I think this rule was intended to inflict the nude Kathy Bates and Diane Keaton on Jack Nicholson; everything else is just a by-product.
And didn’t Mary Tyler Moore and Julie Andrews both flash some skin late in their careers? Think about it, does the world really need to see more of Harvey Keitel’s penis? Maybe Alan Alda in the buff, or Robert Redford’s now withered loins? Be careful what you ask for…
I think Ms. Knightley is a fine looking young woman, but I like her Bend it Like Beckham co-star Parminder Nagra better. I think she’s prettier and a better actress, so I don’t know why Keira gets to be the big movie star now while Nagra languishes on ER.

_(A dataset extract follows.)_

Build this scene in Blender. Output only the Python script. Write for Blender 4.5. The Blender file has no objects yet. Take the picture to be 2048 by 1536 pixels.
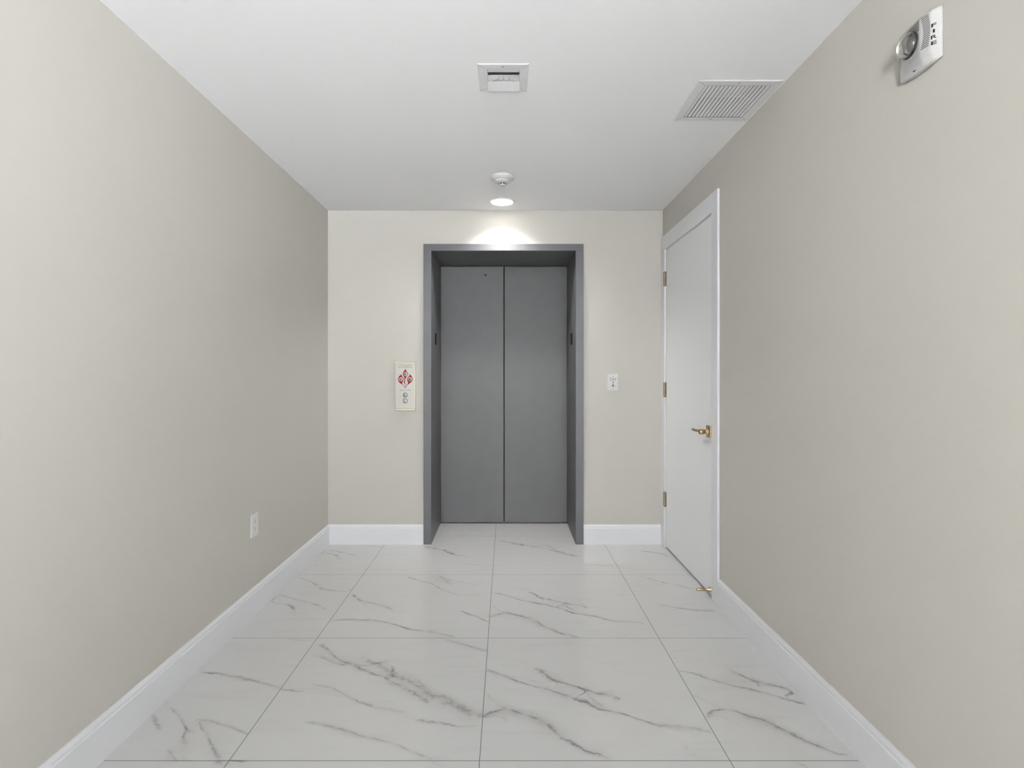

True enough, although thinking of people who were in Bend it Like Beckham, it may please you to know that Jonathan Rhys Meyers has done several nude scenes in the past. This includes the most gratuitous shower scene I have ever seen, in the A&E remake of The Magnificent Ambersons. Not terribly revealing, but truly pointless – in the middle of an important speech he suddenly drops his towel and jumps in the shower. He has to finish the speech from the shower, and then must end the scene by storming out of the shower! It was hilarious.
Um, as a slim person I’d like to point out that calling a thin person anorexic is just as nasty as calling a heavy person a fat cow. Many of us don’t diet ourselves into this appearance, we just have high metabolisms.
Having said that, I must admit I spit my coke all over my keyboard the first time I saw the Estee Lauder model Carolyn Murphy referred to as “Skeletor”.
I think this thread is now having an effect on the outside world. I’ve seen The Hole DVD for sale at WalMart for $15 in the past. Today I saw a copy that had been re-priced to $23. Obviously people are hearing about its “added value”.
Since Keira is so skinny that I can see ribs through her skin, her upper arms are the same exact diameter as her forearms, and she has absolutely no definition to her waist, or hips, I think it’s perfectly reasonable to say she’s not attractive.
While she may not be anorexic, she’s probably underweight by quite a bit, and to me she looks malnourished. Lots of people don’t find fat attractive, well, I don’t find skinny attractive.
No offense intended at all. There is quite a difference between slim and anorexic. As some others have pointed out, Ms. Knightley is unhealthily bony-looking, and probably is anorexic. As are many other (but of course not all) actresses who do nude scenes.
I just about pissed my pants when I read that. That’s awesome.
It’s a whole lot different than saying that Camryn Manheim should skip the occasional meal. As should many other (but of course not all) fat women.
It is different, right?
After all, whenever someone so much as uses the word “fat” around here they get pilloried. It works when making generalizations about people who are skinny as well, right?
She has always been that slim. Always. And I don’t think she is unhealthily bony. She looks pretty much as thin as I was at her age. Though I’m a bloke, of course.
She’s also very fit, and has played many roles where she has to be healthy and active to do the stunts and sports needed.
I think part of your post didn’t make it through. The part where you demonstrate that most (let’s define it conservatively as a 50% majority) actresses who appear nude are anorexic. Since I know you don’t want to just regurgitate anecdotes, maybe you could list actresses from the last few months’ theatrical releases and the evidence that they suffer from anorexia. That would be good.
It must be that a local station is running CBS’s Saturday night lineup from 1974 and I’m suffering flashbacks in the form of time expansion. Those movie parodies on Carol Burnett used to be longer than the original movies and movies were an entire lifetime long.
Remember, kids, don’t take drugs but if you do be prepared to deal with the consequences. You will eat, and enjoy, things you never thought you would, you’ll find the double entendres on Match Game '74 subtle and hilarious, and deciding what you want at McDonalds will be the most exquisite torture. Prepare by writing down your order before you arrive and get out a single bill that you can be sure will totally cover the tab so you don’t have to figure out change. But beware; they long ago installed a Dope Scope in every driveup and will KNOW you are high.
Dudes can be-and have been- arrested for things that are not “illegal”. An arrest does not prove that such is illgal, just that it is fuzzy enough for an arrest to have some validity. Certainly the law is fuzzy and unclear- if it wasn’t “Pretty Baby” would definatley be “Child Porn”. But it’s not.
Considering the ways in which being arrested for child pornography can ruin a person’s life, I think the fact that they were arrested is quite horrible enough.